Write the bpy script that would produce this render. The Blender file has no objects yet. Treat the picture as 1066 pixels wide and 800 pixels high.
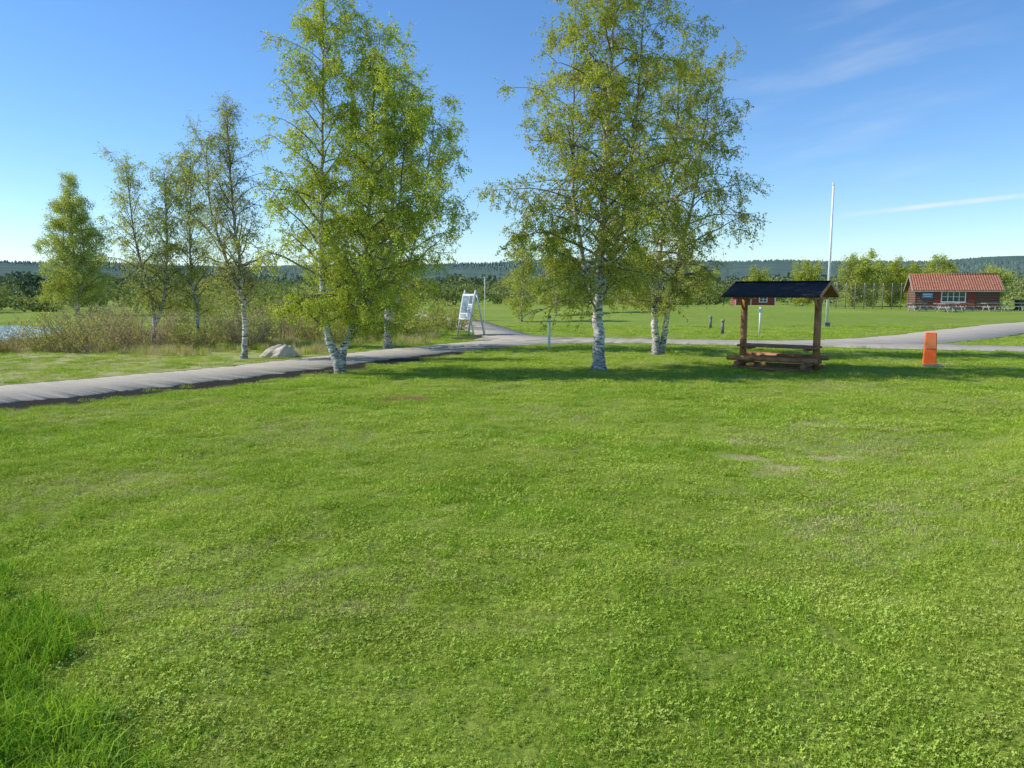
import bpy, math, random
import numpy as np
from mathutils import Vector, Matrix
random.seed(7); rng = np.random.default_rng(7)
scene = bpy.context.scene
COL = scene.collection

# ------------------------------------------------------------------ helpers
def link(o, parent=None):
    COL.objects.link(o)
    if parent is not None: o.parent = parent
    return o

def mesh_arr(name, V, F, mats=(), smooth=False, attrs=None, midx=None):
    V = np.asarray(V, dtype=np.float32); F = np.asarray(F, dtype=np.int32)
    me = bpy.data.meshes.new(name)
    me.vertices.add(len(V)); me.vertices.foreach_set('co', V.ravel())
    k = F.shape[1]
    me.loops.add(F.size); me.loops.foreach_set('vertex_index', F.ravel())
    me.polygons.add(len(F))
    me.polygons.foreach_set('loop_start', np.arange(0, F.size, k, dtype=np.int32))
    me.polygons.foreach_set('loop_total', np.full(len(F), k, dtype=np.int32))
    if smooth: me.polygons.foreach_set('use_smooth', np.ones(len(F), dtype=bool))
    if midx is not None: me.polygons.foreach_set('material_index', midx.astype(np.int32))
    if attrs:
        for an, av in attrs.items():
            a = me.attributes.new(an, 'FLOAT', 'POINT'); a.data.foreach_set('value', np.asarray(av, dtype=np.float32))
    me.update(calc_edges=True); me.validate()
    for m in mats: me.materials.append(m)
    return me

def obj(name, me, parent=None, loc=(0,0,0), rot=(0,0,0)):
    o = bpy.data.objects.new(name, me); o.location = loc; o.rotation_euler = rot
    return link(o, parent)

def empty(name, loc, label, cat, rot=0.0, group=None):
    o = bpy.data.objects.new(name, None); o.location = loc; o.rotation_euler = (0,0,rot)
    o.empty_display_size = 0.2
    o['label'] = label; o['category'] = cat
    if group: o['group'] = group
    return link(o)

import bmesh
class MB:
    """small multi-piece mesh builder"""
    def __init__(s): s.bm = bmesh.new()
    def box(s, c, d, rot=None, bevel=0.0, mi=0):
        r = bmesh.ops.create_cube(s.bm, size=1.0); vs = r['verts']
        bmesh.ops.scale(s.bm, vec=d, verts=vs)
        if bevel > 0:
            es = list({e for v in vs for e in v.link_edges})
            rb = bmesh.ops.bevel(s.bm, geom=es, offset=bevel, segments=2, affect='EDGES', profile=0.6)
            vs = list({v for f in rb['faces'] for v in f.verts} | {v for v in vs if v.is_valid})
        if rot is not None: bmesh.ops.rotate(s.bm, cent=(0,0,0), matrix=rot, verts=vs)
        bmesh.ops.translate(s.bm, vec=c, verts=vs)
        for f in {f for v in vs for f in v.link_faces}: f.material_index = mi
        return s
    def cyl(s, a, b, r1, r2=None, seg=14, mi=0):
        a = Vector(a); b = Vector(b); r2 = r1 if r2 is None else r2
        d = b-a
        r = bmesh.ops.create_cone(s.bm, cap_ends=True, segments=seg, radius1=r1, radius2=r2, depth=d.length)
        vs = r['verts']
        q = Vector((0,0,1)).rotation_difference(d.normalized()).to_matrix()
        bmesh.ops.rotate(s.bm, cent=(0,0,0), matrix=q, verts=vs)
        bmesh.ops.translate(s.bm, vec=(a+b)/2, verts=vs)
        for f in {f for v in vs for f in v.link_faces}:
            f.material_index = mi; f.smooth = len(f.verts) == 4
        return s
    def poly(s, pts, faces, mi=0):
        vs = [s.bm.verts.new(p) for p in pts]
        for f in faces:
            s.bm.faces.new([vs[i] for i in f]).material_index = mi
        return s
    def done(s, name, mats, parent=None, loc=(0,0,0), rot=(0,0,0)):
        me = bpy.data.meshes.new(name)
        bmesh.ops.recalc_face_normals(s.bm, faces=s.bm.faces[:])
        s.bm.to_mesh(me); s.bm.free()
        for m in (mats if isinstance(mats,(list,tuple)) else [mats]): me.materials.append(m)
        return obj(name, me, parent, loc, rot)

# ------------------------------------------------------------------ materials
def newmat(name):
    m = bpy.data.materials.new(name); m.use_nodes = True
    nt = m.node_tree; nt.nodes.clear()
    out = nt.nodes.new('ShaderNodeOutputMaterial')
    return m, nt, out
def N(nt, t, **kw):
    n = nt.nodes.new(t)
    for k, v in kw.items(): setattr(n, k, v)
    return n
def L(nt, a, b): nt.links.new(a, b)
def ramp(nt, fac, stops):
    r = nt.nodes.new('ShaderNodeValToRGB')
    e = r.color_ramp.elements
    while len(e) < len(stops): e.new(0.5)
    for i, (p, c) in enumerate(stops):
        e[i].position = p; e[i].color = (*c, 1) if len(c) == 3 else c
    L(nt, fac, r.inputs[0]); return r
def noise(nt, vec, scale, detail=4, rough=0.55, sc=None):
    n = N(nt, 'ShaderNodeTexNoise'); n.inputs['Scale'].default_value = scale
    n.inputs['Detail'].default_value = detail; n.inputs['Roughness'].default_value = rough
    if sc is not None:
        mp = N(nt, 'ShaderNodeMapping'); mp.inputs['Scale'].default_value = sc
        L(nt, vec, mp.inputs[0]); vec = mp.outputs[0]
    L(nt, vec, n.inputs['Vector']); return n
def mixc(nt, fac, a, b, mode='MIX'):
    m = N(nt, 'ShaderNodeMix', data_type='RGBA', blend_type=mode)
    for s, v in ((m.inputs[0], fac), (m.inputs[6], a), (m.inputs[7], b)):
        if isinstance(v, (int, float)): s.default_value = v
        elif isinstance(v, tuple): s.default_value = (*v, 1) if len(v) == 3 else v
        else: L(nt, v, s)
    return m.outputs[2]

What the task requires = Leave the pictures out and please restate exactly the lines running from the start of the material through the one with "COL = scene.collection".

Exercise output =
Write the bpy script that would produce this render. The Blender file has no objects yet. Treat the picture as 1066 pixels wide and 800 pixels high.
import bpy, math, random
import numpy as np
from mathutils import Vector, Matrix
random.seed(7); rng = np.random.default_rng(7)
scene = bpy.context.scene
COL = scene.collection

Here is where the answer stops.